A vote for John Magufuli is seen as a vote for Chama Cha Mapinduzi (CCM) and therefore continuation of the Republic of Tanzania's policy on the EAC integration process, while Edward Lowassa is likely to change it.

Since the EAC's revival in 1999, following ideological differences in 1977 that led to its collapse, the EAC agreed on four pillars, on which the current integration process is hinged. They are the customs union, common market, the monetary union and finally the political federation.

But while Kenya, Uganda and Rwanda have shown passion, the perception from Kenya's politicians is that Tanzania and Burundi have slowed down the EAC integration process by failing to implement the requirements of the protocols.

Kakamega Senator Boni Khalwale says East Africa should not expect change if Magufuli wins.

"I am praying, predicting and wishing that Lowassa wins. The mindset of CCM is too conservative for EAC," Dr Khalwale said during an interview with The Standard.

The lawmaker, who served as assistant minister to the EAC between 2006 and 2007, said only a new leader from a different party can bring the desired change in the region.

"Kenyans should not expect any change within the EAC if Tanzania's CCM's candidate is elected. CCM is anti-EAC integration," he said.

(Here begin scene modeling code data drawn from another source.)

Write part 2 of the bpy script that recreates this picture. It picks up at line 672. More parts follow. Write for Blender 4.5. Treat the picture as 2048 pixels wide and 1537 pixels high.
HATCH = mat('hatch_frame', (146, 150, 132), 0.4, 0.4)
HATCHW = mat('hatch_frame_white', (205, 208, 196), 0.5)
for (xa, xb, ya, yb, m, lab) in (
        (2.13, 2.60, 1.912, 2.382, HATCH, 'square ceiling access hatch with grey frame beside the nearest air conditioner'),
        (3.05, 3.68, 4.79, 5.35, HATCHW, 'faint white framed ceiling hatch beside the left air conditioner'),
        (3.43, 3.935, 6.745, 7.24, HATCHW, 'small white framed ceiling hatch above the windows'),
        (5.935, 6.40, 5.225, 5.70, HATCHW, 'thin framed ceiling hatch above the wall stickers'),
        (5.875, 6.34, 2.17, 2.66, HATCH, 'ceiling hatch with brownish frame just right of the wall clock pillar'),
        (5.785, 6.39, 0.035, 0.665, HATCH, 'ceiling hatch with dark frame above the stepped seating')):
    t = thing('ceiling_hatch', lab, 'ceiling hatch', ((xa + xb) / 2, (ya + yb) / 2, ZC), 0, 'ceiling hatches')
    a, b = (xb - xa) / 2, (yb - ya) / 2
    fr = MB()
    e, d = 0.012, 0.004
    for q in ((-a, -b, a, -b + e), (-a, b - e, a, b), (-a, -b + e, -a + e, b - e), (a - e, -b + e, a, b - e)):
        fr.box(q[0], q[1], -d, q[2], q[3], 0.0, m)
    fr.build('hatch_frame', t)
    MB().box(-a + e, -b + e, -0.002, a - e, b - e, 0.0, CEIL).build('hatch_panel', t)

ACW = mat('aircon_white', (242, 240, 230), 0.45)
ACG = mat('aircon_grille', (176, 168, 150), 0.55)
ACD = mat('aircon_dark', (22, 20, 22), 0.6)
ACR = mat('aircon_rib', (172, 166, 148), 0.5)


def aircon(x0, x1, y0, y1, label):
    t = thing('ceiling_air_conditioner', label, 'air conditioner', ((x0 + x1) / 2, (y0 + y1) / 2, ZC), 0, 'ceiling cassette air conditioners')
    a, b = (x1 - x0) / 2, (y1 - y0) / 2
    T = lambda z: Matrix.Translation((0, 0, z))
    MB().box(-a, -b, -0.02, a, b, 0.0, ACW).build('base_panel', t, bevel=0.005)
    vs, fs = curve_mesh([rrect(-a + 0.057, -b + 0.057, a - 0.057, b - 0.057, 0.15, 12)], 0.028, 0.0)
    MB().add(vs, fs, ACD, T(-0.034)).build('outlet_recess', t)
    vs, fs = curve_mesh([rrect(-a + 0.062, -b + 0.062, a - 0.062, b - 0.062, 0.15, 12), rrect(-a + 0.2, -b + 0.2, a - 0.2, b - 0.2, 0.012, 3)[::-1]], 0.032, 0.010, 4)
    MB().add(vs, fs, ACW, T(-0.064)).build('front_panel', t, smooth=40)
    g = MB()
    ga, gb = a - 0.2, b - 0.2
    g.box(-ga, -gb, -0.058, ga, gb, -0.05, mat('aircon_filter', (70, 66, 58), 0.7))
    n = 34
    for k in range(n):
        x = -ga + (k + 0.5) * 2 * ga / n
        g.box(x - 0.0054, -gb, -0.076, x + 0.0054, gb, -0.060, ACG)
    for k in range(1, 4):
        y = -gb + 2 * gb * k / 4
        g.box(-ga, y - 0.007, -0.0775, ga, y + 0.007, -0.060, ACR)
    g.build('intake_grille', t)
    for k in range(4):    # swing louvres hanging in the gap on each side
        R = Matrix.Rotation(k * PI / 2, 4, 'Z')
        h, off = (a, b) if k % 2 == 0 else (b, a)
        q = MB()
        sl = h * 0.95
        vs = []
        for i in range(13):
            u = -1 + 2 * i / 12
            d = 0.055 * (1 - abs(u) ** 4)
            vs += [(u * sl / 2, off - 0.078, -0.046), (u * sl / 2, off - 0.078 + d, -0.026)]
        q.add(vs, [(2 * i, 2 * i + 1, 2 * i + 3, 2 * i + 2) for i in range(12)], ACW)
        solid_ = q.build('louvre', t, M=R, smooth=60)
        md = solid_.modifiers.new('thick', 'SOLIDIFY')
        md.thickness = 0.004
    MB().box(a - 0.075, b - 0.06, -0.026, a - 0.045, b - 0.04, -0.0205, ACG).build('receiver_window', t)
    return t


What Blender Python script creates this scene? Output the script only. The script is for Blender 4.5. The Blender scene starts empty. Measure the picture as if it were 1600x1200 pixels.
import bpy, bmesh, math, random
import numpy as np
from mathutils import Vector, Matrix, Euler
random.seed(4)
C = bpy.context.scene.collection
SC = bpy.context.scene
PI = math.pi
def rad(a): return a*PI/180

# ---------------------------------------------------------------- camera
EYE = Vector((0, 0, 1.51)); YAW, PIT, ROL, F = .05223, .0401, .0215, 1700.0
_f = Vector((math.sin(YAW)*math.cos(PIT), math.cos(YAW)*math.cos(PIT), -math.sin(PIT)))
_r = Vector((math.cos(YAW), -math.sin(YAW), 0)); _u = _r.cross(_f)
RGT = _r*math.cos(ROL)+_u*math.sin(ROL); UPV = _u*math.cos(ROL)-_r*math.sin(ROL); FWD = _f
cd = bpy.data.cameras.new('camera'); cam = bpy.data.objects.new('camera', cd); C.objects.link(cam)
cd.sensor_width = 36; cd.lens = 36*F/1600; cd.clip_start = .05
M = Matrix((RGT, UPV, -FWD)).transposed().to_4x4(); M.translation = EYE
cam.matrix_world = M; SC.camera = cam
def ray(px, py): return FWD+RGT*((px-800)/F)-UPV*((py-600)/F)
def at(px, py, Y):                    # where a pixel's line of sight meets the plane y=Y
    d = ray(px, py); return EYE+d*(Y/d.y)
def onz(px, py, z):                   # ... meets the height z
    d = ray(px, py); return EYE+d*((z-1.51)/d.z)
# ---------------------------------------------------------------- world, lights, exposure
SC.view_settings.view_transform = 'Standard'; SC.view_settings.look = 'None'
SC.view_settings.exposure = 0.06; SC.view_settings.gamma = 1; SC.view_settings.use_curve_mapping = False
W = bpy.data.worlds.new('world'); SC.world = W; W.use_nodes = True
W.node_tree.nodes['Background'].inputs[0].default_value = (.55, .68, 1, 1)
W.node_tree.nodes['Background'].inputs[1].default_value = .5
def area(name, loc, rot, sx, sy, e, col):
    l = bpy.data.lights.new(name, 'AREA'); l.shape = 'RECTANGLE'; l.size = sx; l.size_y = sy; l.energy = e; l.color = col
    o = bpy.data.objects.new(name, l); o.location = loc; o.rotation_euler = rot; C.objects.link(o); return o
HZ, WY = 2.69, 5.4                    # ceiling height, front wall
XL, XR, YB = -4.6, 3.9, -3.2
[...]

East African Legislative Assembly member Peter Mathuki (Kenya), who is among the election observer's in Dar es Salaam, said throughout the campaign period in Tanzania, most people especially the youth called for change.

Integration activities

"The current mood in Tanzania is that people want change. Most of the youth want their country to play a major role in the EAC," Mr Mathuki said.

He added: "However, they are most concerned with what is in the EAC that they can benefit from, especially trade, employment and other integration activities."

Mathuki said Lowassa seems to represent the views of most youths.

"The young people are strong participants in this general election. They are very keen on the EAC integration process," he said.

Even though politicians think President Jakaya Kikwete was a stumbling block on the EAC integration process, the business community thinks otherwise.

Former East Africa Business Council chairman and current ambassador to the East African Business Council Keli Kiilu says most politicians and some Kenyans do not understand how Tanzania operates. He said the decision making process in Tanzania is wider than those of other partner states.

"There is a big difference on how Tanzanians view the EAC integration process. When you get to each EAC partner state, one must engage and understand the culture and dynamics of each country," Mr Keli said.

"In Tanzania, no single individual can make a decision on the EAC matters. They value wide consultations and consensus on every issue that comes up. Even though the process may take long, once consensus is arrived at Tanzania always abides with it," he added.

He cautions that lack of understanding of each country's position could lead to poor relations, a matter that should be avoided at all costs.

"Let us built bridges with our neighbours. Understand and let them understand you without burning bridges," he said.

When Kikwete made a speech in Kenya's Parliament, he underscored the importance of the EAC trade between the two countries.